Maria Miller said...

I have to agree with Jenn...prayer is an important part of the decision making process. Sometimes instead of asking "What should we do?" it's better to make a decision one way or the other, and then wait for that feeling of confirmation or not. Write down on paper all of the pros and cons of each decision and be sure to weigh long-term as well as immediate benefits.

Without knowing all the details, I say go for ownership. It will be hard at first but you will be working for something that belongs to YOU! You will begin a family tradition. You will have a place that your kids and grandkids will return to. There is a stewardship and responsibility that come with ownership but the potential is only limited by the amount of work you are willing to put into it. I know the last ranch you were at was miserable so think of the pride and satisfaction you and Daniel would feel when looking out over your own land and livestock thinking, "We worked hard for this and now it is ours!!"

I know you will make the decision that is best for your family. Keep us informed. Hope you all have a Happy Thanksgiving. Tell Daniel we said "hi!"

Anonymous said...

Go for your dream! If you don't do it now u will ALWAYS wonder "what if" There will always be a ranch job or APX (LOL) if u try and fail. But u will never succeed if u dont try. Go get your ranch!

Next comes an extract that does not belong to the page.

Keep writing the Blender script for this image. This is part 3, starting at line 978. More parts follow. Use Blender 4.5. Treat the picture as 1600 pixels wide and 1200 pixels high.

Northern Nickle Clan said...

Summer, awesome thoughts. It's pretty tough to extend yourself. Right now, we're sitting somewhere where I wish we weren't sitting. We are definitely living outside the box. And this year has extended us in ways that I didn't have any idea would be happening. But, along with those REALLY HARD trials (and I mean TOUGH) come the big huge blessings. I'm most certainly not even close to expert level, but I've learned a lot about things like faith, hope, charity, and the tender mercies of God. And my husband and I have become even closer through the midst of them. Gosh, the fact that you're wondering if you want to extend yourself is awesome. I did it because God wanted me to. It fell in my lap. That's the only way I would accept it. Good for you! And good luck in your decision(s)!